Records for this exercise ->
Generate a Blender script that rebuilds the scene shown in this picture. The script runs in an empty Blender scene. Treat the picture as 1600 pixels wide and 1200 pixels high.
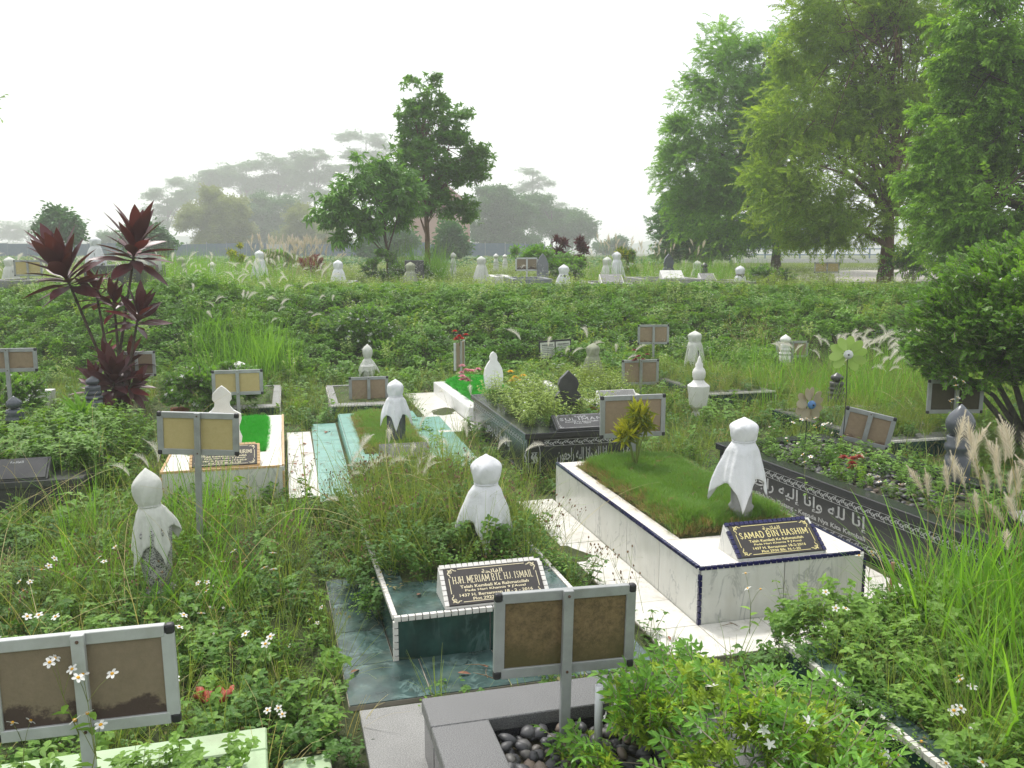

--

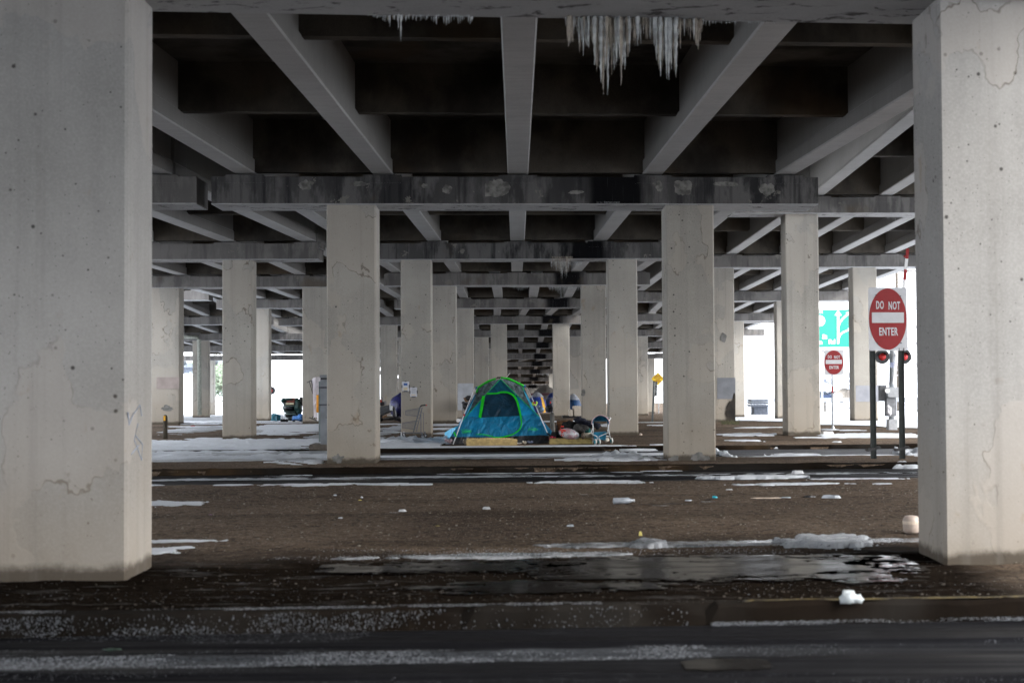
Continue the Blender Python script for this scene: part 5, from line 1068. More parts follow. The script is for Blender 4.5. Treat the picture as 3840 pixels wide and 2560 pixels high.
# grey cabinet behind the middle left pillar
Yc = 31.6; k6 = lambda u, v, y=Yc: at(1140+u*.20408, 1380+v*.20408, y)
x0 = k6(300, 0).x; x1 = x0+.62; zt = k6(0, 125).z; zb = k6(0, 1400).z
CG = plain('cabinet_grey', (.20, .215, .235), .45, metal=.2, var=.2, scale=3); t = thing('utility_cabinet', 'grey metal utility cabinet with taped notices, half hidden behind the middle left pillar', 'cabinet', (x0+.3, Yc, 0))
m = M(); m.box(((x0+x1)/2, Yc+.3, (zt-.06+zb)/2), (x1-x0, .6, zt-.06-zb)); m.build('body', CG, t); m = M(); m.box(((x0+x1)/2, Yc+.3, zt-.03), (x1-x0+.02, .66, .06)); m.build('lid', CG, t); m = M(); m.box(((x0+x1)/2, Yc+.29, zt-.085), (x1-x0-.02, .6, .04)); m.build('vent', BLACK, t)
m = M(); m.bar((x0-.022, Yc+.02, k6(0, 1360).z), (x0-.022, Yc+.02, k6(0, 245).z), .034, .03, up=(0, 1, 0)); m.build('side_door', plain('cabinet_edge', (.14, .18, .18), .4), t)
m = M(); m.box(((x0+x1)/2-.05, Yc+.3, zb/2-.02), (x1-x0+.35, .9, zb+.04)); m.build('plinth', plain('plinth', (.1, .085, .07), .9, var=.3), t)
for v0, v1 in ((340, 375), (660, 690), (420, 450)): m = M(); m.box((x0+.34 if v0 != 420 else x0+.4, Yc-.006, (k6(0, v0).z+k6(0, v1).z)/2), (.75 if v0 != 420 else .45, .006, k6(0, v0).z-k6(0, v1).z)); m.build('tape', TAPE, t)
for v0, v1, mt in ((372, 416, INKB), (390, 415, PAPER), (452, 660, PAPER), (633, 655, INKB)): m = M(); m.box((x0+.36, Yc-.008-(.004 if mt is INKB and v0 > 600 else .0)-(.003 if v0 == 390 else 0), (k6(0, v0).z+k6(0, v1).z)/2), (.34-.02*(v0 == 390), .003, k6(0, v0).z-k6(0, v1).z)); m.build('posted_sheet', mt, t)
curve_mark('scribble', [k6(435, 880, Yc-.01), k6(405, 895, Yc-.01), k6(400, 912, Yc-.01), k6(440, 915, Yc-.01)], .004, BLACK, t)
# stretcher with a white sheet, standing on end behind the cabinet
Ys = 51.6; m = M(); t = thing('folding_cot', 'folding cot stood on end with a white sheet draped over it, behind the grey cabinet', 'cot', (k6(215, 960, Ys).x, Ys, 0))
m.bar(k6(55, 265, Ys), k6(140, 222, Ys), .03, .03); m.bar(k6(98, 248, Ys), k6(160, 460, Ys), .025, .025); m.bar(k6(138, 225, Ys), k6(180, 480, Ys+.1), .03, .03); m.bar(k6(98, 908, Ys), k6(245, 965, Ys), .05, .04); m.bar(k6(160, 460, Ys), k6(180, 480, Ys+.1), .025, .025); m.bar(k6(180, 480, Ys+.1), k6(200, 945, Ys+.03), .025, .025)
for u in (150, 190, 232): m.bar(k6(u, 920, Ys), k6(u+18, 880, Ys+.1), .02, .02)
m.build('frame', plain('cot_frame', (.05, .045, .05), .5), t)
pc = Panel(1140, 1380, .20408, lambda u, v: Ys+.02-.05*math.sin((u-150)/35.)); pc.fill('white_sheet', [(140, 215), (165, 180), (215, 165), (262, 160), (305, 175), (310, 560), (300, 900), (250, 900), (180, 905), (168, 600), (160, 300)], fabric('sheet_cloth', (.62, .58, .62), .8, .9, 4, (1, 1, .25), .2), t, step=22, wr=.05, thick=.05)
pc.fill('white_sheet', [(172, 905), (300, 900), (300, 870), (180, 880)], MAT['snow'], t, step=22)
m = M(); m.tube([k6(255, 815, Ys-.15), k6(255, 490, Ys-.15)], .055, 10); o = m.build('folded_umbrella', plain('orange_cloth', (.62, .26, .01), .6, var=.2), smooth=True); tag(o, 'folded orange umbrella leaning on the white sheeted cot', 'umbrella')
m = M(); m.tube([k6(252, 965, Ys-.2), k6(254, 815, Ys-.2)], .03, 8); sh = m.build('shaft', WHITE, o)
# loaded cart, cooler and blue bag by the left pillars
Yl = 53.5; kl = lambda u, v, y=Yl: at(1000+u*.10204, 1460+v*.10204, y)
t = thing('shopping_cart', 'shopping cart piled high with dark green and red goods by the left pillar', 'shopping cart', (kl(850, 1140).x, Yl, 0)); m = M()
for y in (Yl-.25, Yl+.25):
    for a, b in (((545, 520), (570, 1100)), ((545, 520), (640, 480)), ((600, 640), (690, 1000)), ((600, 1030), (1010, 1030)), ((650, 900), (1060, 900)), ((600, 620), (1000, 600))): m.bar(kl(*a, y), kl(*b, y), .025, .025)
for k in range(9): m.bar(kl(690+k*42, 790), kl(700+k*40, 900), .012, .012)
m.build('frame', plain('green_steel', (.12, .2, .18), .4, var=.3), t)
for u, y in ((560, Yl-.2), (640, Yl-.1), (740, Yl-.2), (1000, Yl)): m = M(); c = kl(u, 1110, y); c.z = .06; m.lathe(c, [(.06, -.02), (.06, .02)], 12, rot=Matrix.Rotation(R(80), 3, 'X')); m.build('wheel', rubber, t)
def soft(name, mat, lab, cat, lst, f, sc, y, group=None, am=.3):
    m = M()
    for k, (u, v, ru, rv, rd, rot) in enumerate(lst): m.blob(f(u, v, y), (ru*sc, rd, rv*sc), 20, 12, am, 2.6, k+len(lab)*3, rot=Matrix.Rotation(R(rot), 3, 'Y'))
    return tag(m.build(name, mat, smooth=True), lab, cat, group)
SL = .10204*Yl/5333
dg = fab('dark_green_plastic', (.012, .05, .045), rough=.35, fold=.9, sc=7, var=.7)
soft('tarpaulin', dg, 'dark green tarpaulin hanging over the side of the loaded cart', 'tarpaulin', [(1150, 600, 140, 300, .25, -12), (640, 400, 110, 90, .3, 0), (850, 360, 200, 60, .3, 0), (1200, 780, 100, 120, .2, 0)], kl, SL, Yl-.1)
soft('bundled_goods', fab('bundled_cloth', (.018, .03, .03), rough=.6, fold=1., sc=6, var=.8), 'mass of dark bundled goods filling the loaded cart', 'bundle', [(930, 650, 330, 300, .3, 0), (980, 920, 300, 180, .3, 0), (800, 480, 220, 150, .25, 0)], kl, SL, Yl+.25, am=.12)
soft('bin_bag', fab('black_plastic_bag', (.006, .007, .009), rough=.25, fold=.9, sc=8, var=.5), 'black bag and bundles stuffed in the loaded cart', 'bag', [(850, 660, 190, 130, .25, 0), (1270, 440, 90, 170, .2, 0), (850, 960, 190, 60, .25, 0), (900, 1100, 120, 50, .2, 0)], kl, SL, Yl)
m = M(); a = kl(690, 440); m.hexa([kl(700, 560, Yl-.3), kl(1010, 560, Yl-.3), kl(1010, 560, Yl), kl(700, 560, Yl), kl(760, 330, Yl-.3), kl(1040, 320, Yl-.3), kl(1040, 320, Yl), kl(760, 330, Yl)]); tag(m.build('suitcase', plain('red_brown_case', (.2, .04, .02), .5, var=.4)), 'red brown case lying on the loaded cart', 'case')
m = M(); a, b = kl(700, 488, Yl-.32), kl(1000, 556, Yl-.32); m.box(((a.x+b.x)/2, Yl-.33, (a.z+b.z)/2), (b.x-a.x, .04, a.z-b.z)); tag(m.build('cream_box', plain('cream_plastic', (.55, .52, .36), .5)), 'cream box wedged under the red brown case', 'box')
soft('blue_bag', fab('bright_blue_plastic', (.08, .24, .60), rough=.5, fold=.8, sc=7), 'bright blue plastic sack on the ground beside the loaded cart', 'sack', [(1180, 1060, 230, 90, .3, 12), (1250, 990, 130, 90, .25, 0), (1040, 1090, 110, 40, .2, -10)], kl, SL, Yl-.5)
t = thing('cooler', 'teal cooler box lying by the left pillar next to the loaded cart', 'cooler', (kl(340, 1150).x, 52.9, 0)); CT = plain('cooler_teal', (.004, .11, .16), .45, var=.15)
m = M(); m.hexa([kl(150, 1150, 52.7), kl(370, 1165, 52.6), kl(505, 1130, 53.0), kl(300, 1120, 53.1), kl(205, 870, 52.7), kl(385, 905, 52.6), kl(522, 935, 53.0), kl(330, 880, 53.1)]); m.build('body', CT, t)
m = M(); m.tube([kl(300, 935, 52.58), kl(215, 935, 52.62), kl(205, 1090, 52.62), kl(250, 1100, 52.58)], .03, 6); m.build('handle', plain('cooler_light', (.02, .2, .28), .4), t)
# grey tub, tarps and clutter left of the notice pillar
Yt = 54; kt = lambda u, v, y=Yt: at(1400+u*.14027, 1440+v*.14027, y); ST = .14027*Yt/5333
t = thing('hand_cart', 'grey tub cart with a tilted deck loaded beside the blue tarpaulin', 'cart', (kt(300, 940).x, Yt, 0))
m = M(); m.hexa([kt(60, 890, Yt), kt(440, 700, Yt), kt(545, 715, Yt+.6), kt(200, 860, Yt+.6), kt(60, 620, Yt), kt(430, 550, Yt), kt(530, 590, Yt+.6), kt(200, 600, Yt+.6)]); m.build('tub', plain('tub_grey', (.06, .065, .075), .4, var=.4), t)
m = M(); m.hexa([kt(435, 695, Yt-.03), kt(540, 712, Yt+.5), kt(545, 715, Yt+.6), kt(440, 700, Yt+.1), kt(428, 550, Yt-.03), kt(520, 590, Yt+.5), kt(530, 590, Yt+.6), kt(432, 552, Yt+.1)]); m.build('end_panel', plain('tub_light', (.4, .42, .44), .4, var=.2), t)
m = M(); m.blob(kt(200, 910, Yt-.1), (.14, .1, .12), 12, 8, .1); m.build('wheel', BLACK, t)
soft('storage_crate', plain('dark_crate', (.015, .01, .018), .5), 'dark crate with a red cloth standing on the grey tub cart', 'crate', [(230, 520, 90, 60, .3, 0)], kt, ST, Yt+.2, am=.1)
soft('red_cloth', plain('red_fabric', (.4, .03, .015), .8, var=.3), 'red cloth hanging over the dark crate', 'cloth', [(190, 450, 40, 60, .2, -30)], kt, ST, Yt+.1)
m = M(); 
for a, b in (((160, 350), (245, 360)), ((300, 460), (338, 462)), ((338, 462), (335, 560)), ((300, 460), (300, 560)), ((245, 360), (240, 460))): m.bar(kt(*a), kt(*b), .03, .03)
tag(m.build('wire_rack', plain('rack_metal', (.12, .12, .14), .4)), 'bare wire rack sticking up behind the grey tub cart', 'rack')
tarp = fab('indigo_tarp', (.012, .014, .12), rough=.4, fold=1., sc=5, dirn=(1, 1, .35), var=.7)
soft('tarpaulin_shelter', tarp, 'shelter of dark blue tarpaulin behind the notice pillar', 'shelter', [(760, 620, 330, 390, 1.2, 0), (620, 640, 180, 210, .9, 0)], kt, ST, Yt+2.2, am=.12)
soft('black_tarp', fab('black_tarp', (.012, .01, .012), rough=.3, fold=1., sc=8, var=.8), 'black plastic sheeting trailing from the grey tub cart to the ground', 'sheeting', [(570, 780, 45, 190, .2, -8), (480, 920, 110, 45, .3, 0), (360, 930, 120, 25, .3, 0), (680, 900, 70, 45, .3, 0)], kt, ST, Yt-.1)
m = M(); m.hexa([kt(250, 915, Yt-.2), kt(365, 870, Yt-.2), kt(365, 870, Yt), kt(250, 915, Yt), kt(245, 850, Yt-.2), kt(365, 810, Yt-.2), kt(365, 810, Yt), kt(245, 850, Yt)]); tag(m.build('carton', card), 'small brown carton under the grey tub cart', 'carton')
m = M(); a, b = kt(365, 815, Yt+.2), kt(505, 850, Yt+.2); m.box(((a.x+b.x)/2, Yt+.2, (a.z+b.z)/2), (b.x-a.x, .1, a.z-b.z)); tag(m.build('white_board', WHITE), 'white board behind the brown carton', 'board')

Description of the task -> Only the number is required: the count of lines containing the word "scene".

Written response -> 2